Kenyans have sarcastically renamed the country to Taxmenistan due to the level of taxation being felt by citizens even as CS Moses Kuria warns of monthly fuel price hikes.
In a move that has sent anger and uproar through the nation, the Cabinet Secretary (CS) for Energy and Petroleum, Moses Kuria, has taken to his Twitter account to announce that Kenyans should brace themselves for a steady and substantial rise in fuel prices over the coming months.
According to the CS, this increase is attributed to the escalating global crude oil prices. Moses Kuria warned, “For planning purposes, expect pump prices to go up by Ksh 10 every month till February!”
This declaration by the CS has stirred considerable concern among Kenyan citizens, as they struggle with the economic implications of soaring fuel costs. The effects of these continuous price hikes are likely to ripple through various sectors of the economy, impacting the cost of living and daily transportation for many.

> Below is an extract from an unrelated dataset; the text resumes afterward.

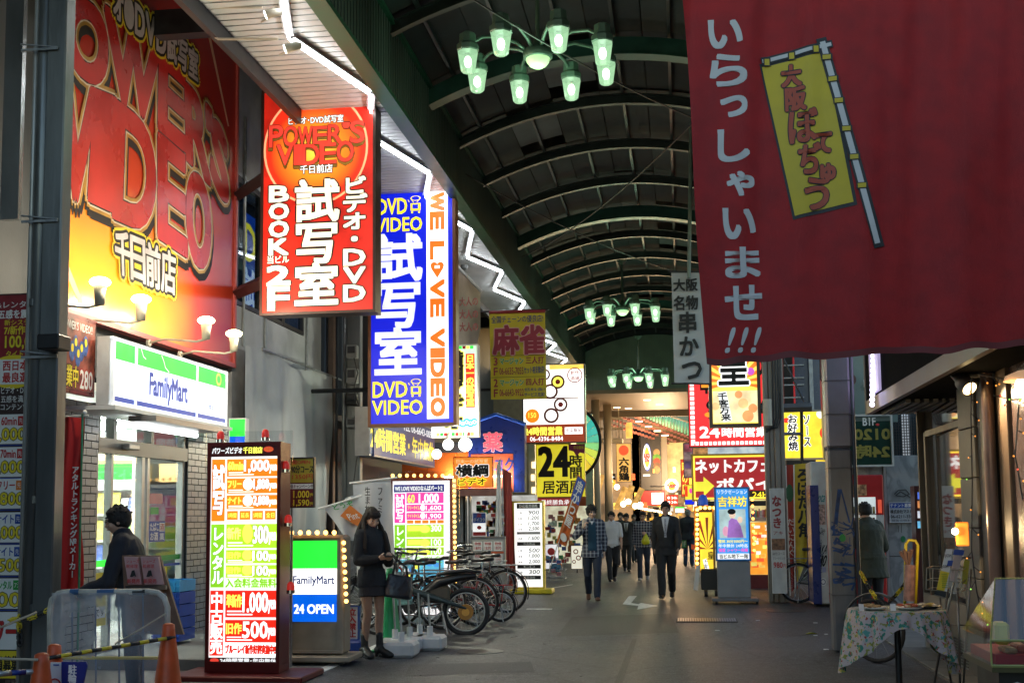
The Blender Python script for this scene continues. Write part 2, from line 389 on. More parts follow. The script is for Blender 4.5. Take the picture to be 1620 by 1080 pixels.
# ---------------------------------------------------------------- arcade roof
RX, RW, RZ, RH = -.9, 2.5, 7.5, .58
def arch(u, dz=0): return (RX+RW*u, RZ+RH*(1-u*u)+dz)
ribm = mt('rib_green_steel', (.06,.09,.08), .42, .35, .25, 4, .1)
ribd = mt('rib_dark_steel', (.05,.062,.06), .45, .35, .25, 4, .1)
roof = empty('arcade_roof', (RX, 25, 0), 0, 'long barrel vaulted steel arcade roof with dark panels over the street', 'roof')
NP = 24
def curve_bar(mb, Y0, Y1, za, zb):
    for i in range(NP):
        u0, u1 = -1+2*i/NP, -1+2*(i+1)/NP
        (xa, z0), (xb, z1) = arch(u0), arch(u1)
        vs = [(xa,Y0,z0+za),(xb,Y0,z1+za),(xb,Y1,z1+za),(xa,Y1,z0+za),(xa,Y0,z0+zb),(xb,Y0,z1+zb),(xb,Y1,z1+zb),(xa,Y1,z0+zb)]
        mb.add(vs, [(0,3,2,1),(4,5,6,7),(0,1,5,4),(2,3,7,6)])
rb = MB(); curve_bar(rb, -.015, .015, -.12, 0); curve_bar(rb, -.05, .05, -.135, -.12); curve_bar(rb, -.06, .06, 0, .02)
rib0 = rb.build('rib', ribd, roof)
rb2 = MB(); curve_bar(rb2, -.08, .08, -.24, 0); curve_bar(rb2, -.12, .12, -.26, -.24)
rib1 = rb2.build('rib', mt('rib_teal_steel', (.03,.1,.085), .4, .3, .2, 5, .1), roof)
inv = roof.matrix_basis.inverted(); ribY = [9.3+2.3*i for i in range(15)]
first = {0: True, 1: True}
for i, Y in enumerate(ribY):
    k = 1 if i in (3, 7, 12) else 0; src = rib1 if k else rib0
    if first[k]: src.matrix_basis = Matrix.Translation((0, Y, 0)); first[k] = False
    else:
        c = inst(src, 'rib', roof, Matrix.Translation((0, Y, 0))); c.matrix_parent_inverse = src.matrix_parent_inverse
# purlins
for u in (-.86, -.55, -.25, .05, .35, .64, .9):
    x, z = arch(u); pm = MB().box(x-.022, x+.022, 7, 43.7, z+.022, z+.09); pm.build('purlin', ribd, roof)
# roof panels, each its own sheet
pan = [mt('roof_panel_dark', (.018,.026,.029), .8, 0, .4, 2.5, .15, 8), mt('roof_panel_green', (.028,.04,.04), .75, 0, .4, 2, .15, 8), mt('roof_panel_pale', (.1,.12,.125), .7, 0, .3, 2, .1)]
us = [-1, -.7, -.4, -.1, .2, .5, .77, 1]
for i in range(-1, 15):
    Y0 = 9.3+2.3*i+.02; Y1 = Y0+2.26
    if Y1 > 43.9: Y1 = 43.9
    for a, b in zip(us, us[1:]):
        pale = (i, a) in ((3, -.4), (7, .2), (8, .2), (11, -.1), (4, -.7))
        dz = .1+random.random()*.02; m = MB()
        P = [arch(a+(b-a)*k/4+ (.006 if k==0 else 0)) for k in range(5)]
        vs = [(x, y, z+dz+dd) for dd in (0, .015) for y in (Y0, Y1) for x, z in P]
        fs = [(k, k+5, k+6, k+1) for k in range(4)]+[(10+k, 11+k, 16+k, 15+k) for k in range(4)]
        m.add(vs, fs)
        if pale: m = MB(); P2 = [(x, z-.01) for x, z in P]; m.add([(x, y, z+dz+dd) for dd in (0,.015) for y in (Y0+.25, Y1-.5) for x, z in P2], fs)
        m.build('roof_panel', pan[2] if pale else pan[random.random() < .4], roof)
S(MB().box(RX-3.2, RX+3.2, 5, 44, 8.45, 8.5), 'roof_deck', mt('deck_black', (.02,.022,.022), .8))

# fascia beams either side of the vault
fasc = mt('fascia_green', (.085,.115,.1), .5, .15, .3, 1.2, .1, 30, stretch=(1,1,.3)); trimg = mt('trim_green', (.03,.14,.08), .4, .3)
def fascia(X0, X1, side, label):
    e = empty('fascia_beam', ((X0+X1)/2, 24, 6.6), 0, label, 'roof beam')
    MB().box(X0, X1, 4, 44, 6.62, 7.5).build('panel', fasc, e)
    MB().box(X0-.03, X1+.05, 4, 44.02, 6.56, 6.618).build('bottom_flange', trimg, e)
    MB().box(X0-.03, X1+.06, 4, 44.02, 7.502, 7.56).build('top_flange', trimg, e)
    m = MB(); xs = X1 if side > 0 else X0-.018
    for i in range(330): m.box(xs+.0005, xs+.0175, 4.03+.12*i, 4.03+.12*i+.06, 6.63, 7.495)
    m.build('slats', fasc, e, kind='stuff')
    return e
fascia(-3.52, -3.4, 1, 'deep green corrugated fascia beam along the left edge of the vault')
fascia(1.6, 1.72, -1, 'green corrugated fascia beam along the right edge of the vault')
# slatted soffit with LED tubes between the beam and the buildings
sf = empty('soffit_canopy', (-4.1, 24, 6.65), 0, 'pale slatted metal soffit canopy above the left shops, behind the fascia beam', 'canopy')
sofm = mt('soffit_white', (.5,.53,.53), .45, .2, .12, 2, .05)
m = MB()
for i in range(240): m.box(-4.68, -3.54, 9.0+.145*i, 9.0+.145*i+.118, 6.68, 6.7)
m.build('soffit_slats', sofm, sf, kind='stuff')
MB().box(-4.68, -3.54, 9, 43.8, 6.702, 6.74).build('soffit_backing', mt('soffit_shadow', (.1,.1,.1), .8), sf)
MB().box(-4.76, -4.69, 9, 43.8, 6.5, 6.95).build('edge_beam', DARK, sf)
led = lit('led_tube', (.93,.97,1), 20, 0)
zz = [(-4.05,12.0),(-3.62,13.8),(-4.05,15.45),(-3.62,17.3),(-4.08,19.0),(-3.62,21.0),(-4.1,23.1),(-3.62,24.7),(-4.1,26.6),(-3.62,28.4),(-4.1,30.2),(-3.62,32),(-4.1,33.8),(-3.62,35.6),(-4.1,37.4),(-3.62,39.2),(-4.1,41)]
zz = [(-3.62,10.4)]+zz
for a, b in zip(zz, zz[1:]):
    A = Vector((a[0], a[1], 6.6)); B = Vector((b[0], b[1], 6.6)); d = (B-A).normalized(); n = Vector((-d.y, d.x, 0))
    A2 = A+d*.05; B2 = B-d*.03; up = Vector((0,0,.05))
    t = MB(); vs = [A2-n*.05+up, B2-n*.05+up, B2+n*.05+up, A2+n*.05+up]; t.add([v-Vector((0,0,.02)) for v in vs]+vs, [(0,1,2,3),(4,7,6,5),(0,4,5,1),(1,5,6,2),(2,6,7,3),(3,7,4,0)])
    t.build('light_channel', STEEL, sf)
    MB().tube([A2, B2], .015, 8).build('light_tube', led, sf)
for (x, y) in ((-4.35,14.8),(-4.3,19.8),(-4.35,24.2),(-4.3,31)):
    MB().lathe([(0,0),(.05,-.04),(.075,-.02),(.08,.03),(.08,.05)], 16, Matrix.Translation((x, y, 6.635))).build('smoke_detector', GREY, sf, smooth=True)
# floodlights on the soffit edge, near
for i, (px, py, lab) in enumerate(((455, 76, 'small pale floodlight on an arm under the soffit, lower of two'), (424, 22, 'small pale floodlight at the top of the picture, upper of two'))):
    P = at(px, py, 11.0+i*.2); e = empty('floodlight', P, 0, lab, 'floodlight', 'floodlights above the big poster')
    MB().tube([P+Vector((-.02,0,-.01)), P+Vector((.06,.02,.02)), P+Vector((.13,.04,.03))], [.05,.045,.03], 12).build('lamp_body', CREAM, e, smooth=True)
    MB().tube([P+Vector((-.028,0,-.012)), P+Vector((-.02,0,-.01))], .045, 12).build('lens', lit('flood_lens', (1,1,.9), 3), e)
    MB().tube([P+Vector((.1,.03,.03)), P+Vector((.06,.2,.1)), P+Vector((-.25,.5,.14))], .012, 6).build('arm', CREAM, e)
# two conduits crossing from the poster
for i, (pts, Y) in enumerate((([(292,0),(300,12),(415,12)], 11.3), ([(333,30),(336,56),(345,62),(440,62)], 11.6))):
    tag(MB().tube([at(a, b, Y) for a, b in pts], .014, 8).build('conduit', CREAM), ['cream conduit bending across the soffit at the top left', 'second cream conduit bending across the soffit, below the first'][i], 'pipe', 'conduits across the soffit')

walld_ = mt('gable_dark', (.03,.035,.035), .8)
# end wall of the first arcade
ew = empty('gable_wall', (RX, 44, 5.8), 0, 'pale green corrugated gable wall closing the far end of the vault', 'wall')
pg = mt('gable_green', (.26,.34,.28), .5, .2, .15, 2)
m = MB(); 
for i in range(NP):
    u0, u1 = -1+2*i/NP, -1+2*(i+1)/NP; (xa, za), (xb, zb) = arch(u0), arch(u1)
    m.add([(xa,44.06,6.06),(xb,44.06,6.06),(xb,44.06,zb),(xa,44.06,za)], [(0,1,2,3)])
m.build('backing', pg, ew); MB().box(-3.6, 1.9, 44.1, 44.3, 6.07, 8.7).build('end_panel', walld_, ew)
m = MB()
for i in range(44):
    x = RX-RW+.03+i*.113; u = (x+.03-RX)/RW; m.box(x, x+.06, 44.02, 44.058, 6.07, RZ+RH*(1-u*u)-.02)
m.build('corrugation', pg, ew, kind='stuff')
beige = mt('beige_panel', (.36,.27,.18), .5, 0, .12, 2)
MB().box(-3.6, 1.9, 43.9, 44.3, 5.92, 6.058).build('lintel', beige, ew)
rs = MB()
for i in range(NP):
    u0, u1 = -1+2*i/NP, -1+2*(i+1)/NP; (xa, za), (xb, zb) = arch(u0, -.12), arch(u1, -.12)
    rs.add([(xa,43.7,za-.06),(xb,43.7,zb-.06),(xb,43.7,zb),(xa,43.7,za)], [(0,1,2,3)])


# ---------------------------------------------------------------- chandeliers
def shade_glass():
    m = bpy.data.materials.new('green_lamp_glass'); m.use_nodes = True; t = m.node_tree; N = t.nodes; L = t.links; N.clear()
    a = N.new('ShaderNodeBsdfTransparent'); a.inputs[0].default_value = (.8,1,.8,1); e = N.new('ShaderNodeEmission'); e.inputs[0].default_value = (.4,.68,.4,1); e.inputs[1].default_value = .5
    tc = N.new('ShaderNodeTexCoord'); w_ = N.new('ShaderNodeTexNoise'); w_.inputs['Scale'].default_value = 26; L.new(tc.outputs['Object'], w_.inputs['Vector'])
    mr = N.new('ShaderNodeMapRange'); mr.inputs[3].default_value = .35; mr.inputs[4].default_value = 1.0; L.new(w_.outputs[0], mr.inputs[0])
    g = N.new('ShaderNodeBsdfGlossy'); g.inputs['Roughness'].default_value = .1; x = N.new('ShaderNodeMixShader'); x.inputs[0].default_value = .1; y = N.new('ShaderNodeMixShader'); o = N.new('ShaderNodeOutputMaterial')
    L.new(mr.outputs[0], y.inputs[0]); L.new(a.outputs[0], y.inputs[1]); L.new(e.outputs[0], y.inputs[2]); L.new(y.outputs[0], x.inputs[1]); L.new(g.outputs[0], x.inputs[2]); L.new(x.outputs[0], o.inputs[0]); return m
shade_m = shade_glass(); bulb_m = lit('lamp_bulb', (.86,1,.82), 9, 0)
chm = mt('chandelier_metal', (.12,.2,.15), .4, .3, .2, 6)
NR = [(-.062,0),(-.05,0)]
def chandelier():
    e = empty('chandelier', (0,0,0))
    MB().lathe([(0,-.22),(.06,-.215),(.1,-.19),(.13,-.15),(.14,-.11)], 18).build('centre_globe', lit('globe_glass', (.45,.75,.35), 1.1, .2), e, smooth=True)
    MB().lathe([(.145,-.11),(.17,-.1),(.175,-.04),(.15,0),(.06,.03),(.045,.12),(.03,.14)], 20).build('hub', chm, e, smooth=True)
    MB().cyl((0,0,.12), .025, .95, 8).build('stem', chm, e)
    MB().lathe([(.03,1.0),(.11,1.06),(.12,1.1)], 14).build('ceiling_cup', chm, e, smooth=True)
    for k in range(8):
        a = 2*math.pi*(k+.5)/8; M = Matrix.Rotation(a, 4, 'Z')
        pts = [(.1,0,-.03),(.25,0,.06),(.45,0,.12),(.66,0,.09),(.8,0,0),(.82,0,-.04)]
        MB().tube(pts, [.026,.024,.022,.02,.02,.022], 8, M=M).build('arm', chm, e, smooth=True)
        L = Matrix.Rotation(a, 4, 'Z') @ Matrix.Translation((.83,0,0))
        cp = MB().lathe([(.03,-.12),(.11,-.1),(.13,-.085),(.13,-.03),(.1,0),(.095,.1),(.05,.13),(0,.135)], 8, L); cap_ = cp.build('lamp_cap', chm, e)
        sh = MB().lathe([(.118,-.1),(.085,-.32),(.06,-.345),(0,-.35)], 8, L).build('lamp_shade', shade_m, e)
        MB().sphere((0,0,0), (.045,.045,.07), 10, 6, L @ Matrix.Translation((0,0,-.22))).build('bulb', bulb_m, sh)
    return e
def glow(name, P, col, W, r=.05, parent=None):
    ld = bpy.data.lights.new(name, 'POINT'); ld.color = col; ld.energy = W; ld.shadow_soft_size = r
    o = bpy.data.objects.new(name, ld); o.location = P; sc.collection.objects.link(o); return o
ch = chandelier()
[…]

This comes after the Energy and Petroleum Regulatory Authority (EPRA) latest update released on fuel prices. The latest adjustments reveal alarming increases across the board, making the situation even more challenging for ordinary citizens. Super petrol has surged by Ksh 16.96 per litre, while diesel has seen an even more substantial rise of Ksh 21.32 per litre. Kerosene, a vital energy source for many households, has witnessed a staggering surge of Ksh 33.13 per litre.
Effective midnight EPRA announced, these new prices, which include the 16% Value Added Tax (VAT), will become the norm across the country. In Nairobi, Super Petrol will retail at Ksh 211.64 per litre, Diesel at Ksh 200.99 per litre, and Kerosene at Ksh 202.61 per litre.
It is crucial to note that these adjustments align with the provisions set forth in the Finance Act of 2023, the Tax Laws (Amendment) Act of 2020, and the revised rates for excise duty adjusted for inflation as per Legal Notice No. 194 of 2020. These legislative frameworks govern the taxation and pricing of petroleum products in Kenya.
As Kenyan citizens come to terms with the prospect of paying more for fuel every month, it becomes evident that this situation will have wide-ranging implications. The transport industry, including matatu operators and logistics companies, will likely pass on the increased operating costs to consumers. This, in turn, will affect the prices of goods and services across the board, potentially exacerbating the existing economic challenges faced by many Kenyans.